Con la Sentenza in oggetto la Corte di Cassazione si esprime sulla differenza tra la bancarotta documentale semplice e quella fraudolenta, con particolare riferimento all’omessa tenuta delle scritture contabili.
L’ipotesi di omessa tenuta delle scritture contabili può rientrare nell’alveo della bancarotta documentale, ma solo qualora si accerti che scopo dell’omissione sia stato quello di recare pregiudizio ai creditori, atteso che altrimenti risulterebbe impossibile distinguere tale fattispecie da quella, analoga sotto il profilo materiale, prevista dall’art. 217 I.fall. (per quanto riferita alla sola contabilità obbligatoria), punita sotto il titolo di bancarotta semplice documentale.
D’altronde, sotto il profilo oggettivo, appare evidente come l’imprenditore non possa al contempo omettere di istituire i libri contabili e tenerli in “guisa da non rendere possibile la ricostruzione del patrimonio”, condotta quest’ultima che presuppone l’inattendibilità fraudolentemente provocata di scritture effettivamente esistenti.

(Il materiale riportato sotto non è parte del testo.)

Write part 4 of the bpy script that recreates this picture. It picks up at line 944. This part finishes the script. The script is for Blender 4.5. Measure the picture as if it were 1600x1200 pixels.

Differenze tra bancarotta documentale semplice e fraudolenta
La bancarotta documentale semplice si differenza da quella fraudolenta non solo per il diverso oggetto materiale (le sole scritture contabili obbligatorie nella bancarotta semplice, a fronte di ogni documentazione necessaria per la compiuta ricostruzione del patrimonio e dei movimenti dell’impresa) e per la diversa condotta (omessa istituzione ed irregolare tenuta delle scritture contabili), ma anche per l’ulteriore requisito oggettivo rappresentato dall’impossibilità di ricostruzione (che dell’irregolare tenuta rappresenta l’evento), elemento, invece, estraneo al fatto tipico descritto nell’art. 217, comma secondo, della legge fallimentare.
E tanto, sotto il profilo soggettivo, si traduce nella necessità che anche tale elemento sia coperto dalla necessaria partecipazione soggettiva dell’agente.
Cosicché il dolo, generico, che sorregge la fattispecie di bancarotta fraudolenta documentale generale, deve comprendere tanto la consapevolezza della irregolare tenuta della documentazione contabile, quanto la consapevole rappresentazione della successiva impossibilità di ricostruzione del patrimonio e dei movimenti degli affari del fallito (seppur in termini di eventualità).
Il caso di specie
Nel caso di specie, la condotta contestata, non deve intendersi di omessa istituzione, ma di irregolare tenuta delle scritture contabili e non è limitata alle solo scritture contabili obbligatorie e della movimentazione degli affari, ma a tutta la documentazione necessaria per la corretta ricostruzione della consistenza patrimoniale e del movimento degli affari.
Parallelamente, sotto il profilo soggettivo, la partecipazione del titolare della società non è limitata alla consapevole volontà di non istituire le scritture (anche laddove si volesse intendere in questi termini l’omesso aggiornamento), ma involge anche la consapevolezza della successiva impossibilità di ricostruzione.
Sotto tale profilo, infatti, la corte territoriale ha evidenziato come la pregressa esperienza imprenditoriale del ricorrente (desunta da una antecedente dichiarazione di fallimento e da alcune condanne per reati inerenti la gestione dell’impresa) rappresenta un elemento sufficiente per ritenere che lo stesso fosse pienamente consapevole degli obblighi connessi all’esercizio dell’attività imprenditoriale (in relazione ai quali, peraltro, l’eventuale errore non esclude la responsabilità dell’imprenditore, in quanto avente per oggetto una norma extrapenale che integra il precetto penale) ed avesse consapevolmente omesso del tutto di aggiornare, dal 2012, le scritture contabili.
Cosicché, proprio alla luce della pregressa esperienza e della totale omissione di ulteriori aggiornamenti, conclude la Cassazione, può logicamente ritenersi che l’imprenditore si fosse rappresentato anche che da tale condotta potesse discendere l’eventuale futura impossibilità (se non certezza) di ricostruire il patrimonio e i movimenti della società.